Brahe’s contemporary Oscar Asche lived in a cave near Jervis Bay and mused on whether he should become an actor. After breakfasting on eggs and oysters, he would recite Shakespeare on the beach and imagine that the waves crashing onto the shore were thunderous applause. In 1916, Asche created the book and lyrics for Chu Chin Chow and commissioned English composer Frederic Norton to write the music. It opened in August 2016 at His Majesty’s Theatre, London. Five years later, it had chalked up 2,238 performances and was the longest-running show in the world. Its popularity was eventually surpassed by Rodgers and Hammerstein’s Show Boat.

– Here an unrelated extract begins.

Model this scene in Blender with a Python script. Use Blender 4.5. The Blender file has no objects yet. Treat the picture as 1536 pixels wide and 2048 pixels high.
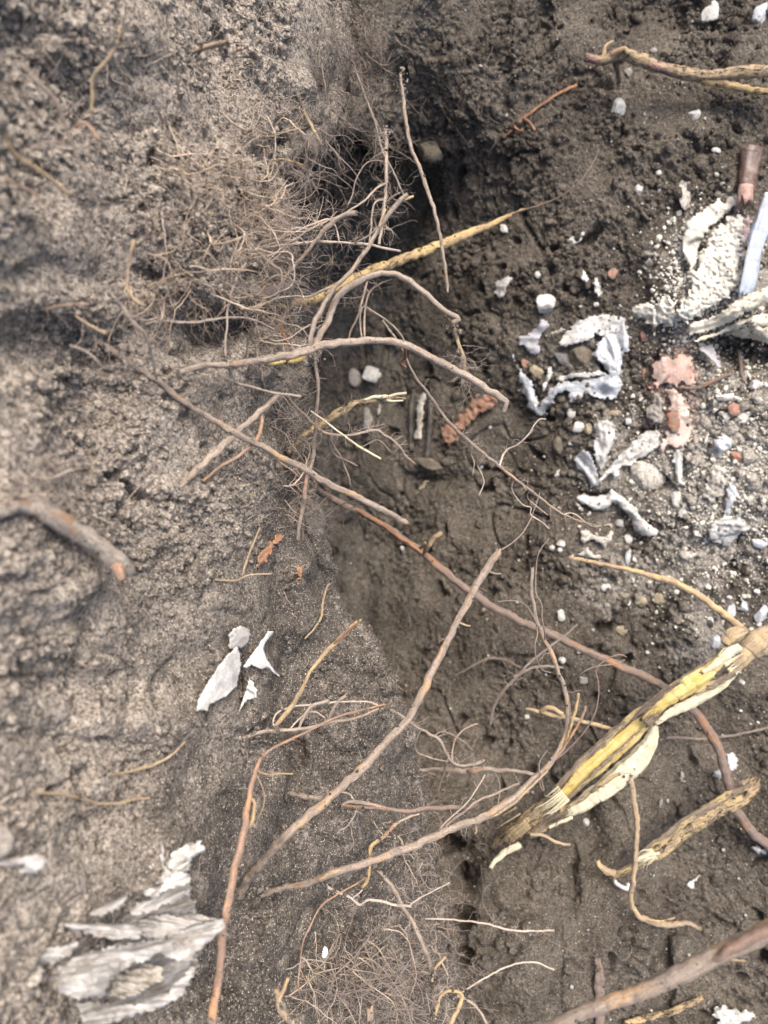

The lack of philanthropy and government grants, and the reluctance of producers to fund the home-grown, were continual thorns in the side of creative enthusiasts. Clement John De Garis wrote the score, music, and lyrics for F.F.F., which was produced by Hugh D. McIntosh, who persuaded De Garis to invest his own capital in his oddly named show. It ran at a loss and De Garis found himself in debt to the tune of £420,000 before his suicide in 1926.

If the drive towards Australian content in musicals was slow, there was an even longer wait for First Nations people to be reflected in storylines, let alone to power an entire musical. In Monk’s Collits’ Inn, a tokenistic corroboree enacted on stage was a notable standout in Frank Thring’s production. Fewster’s Yantabinjie, the tale of a theatrical troupe stranded on an outback cattle station, featured an Aboriginal cook and his wife.

Fast forward to 1990, and composer– lyricist Jimmy Chi’s trailblazing Bran Nue Dae, which premièred in Perth. It was risqué and tongue-in-cheek; at the end of one song the audience was showered with condoms from the set’s ‘Condom Tree’. Bran Nue Dae, the first Aboriginal musical, was adapted into a major feature film starring Ernie Dingo, Geoffrey Rush, Missy Higgins, Jessica Mauboy, and Deborah Mailman. The film earned $7.5 million at the box office and inspired The Sunshine Club by Wesley Enoch and John Rogers, and the gritty Corrugation Road.

This is the first comprehensive and scholarly consideration of the musical in Australia. It surveys the genre’s poignant, triumphant, and frustrating climb towards global and national recognition. The A–Z features snapshots of three hundred Australian musicals selected from a possible seven hundred. The inclusion of these musicals’ most significant songs unveils a rich seam of previously neglected repertoire. The Australian Musical from the Beginning is not only a pleasurable read; as a catalogue of musicals, it will no doubt become a valuable resource and a catalyst for staging revivals of these forgotten works.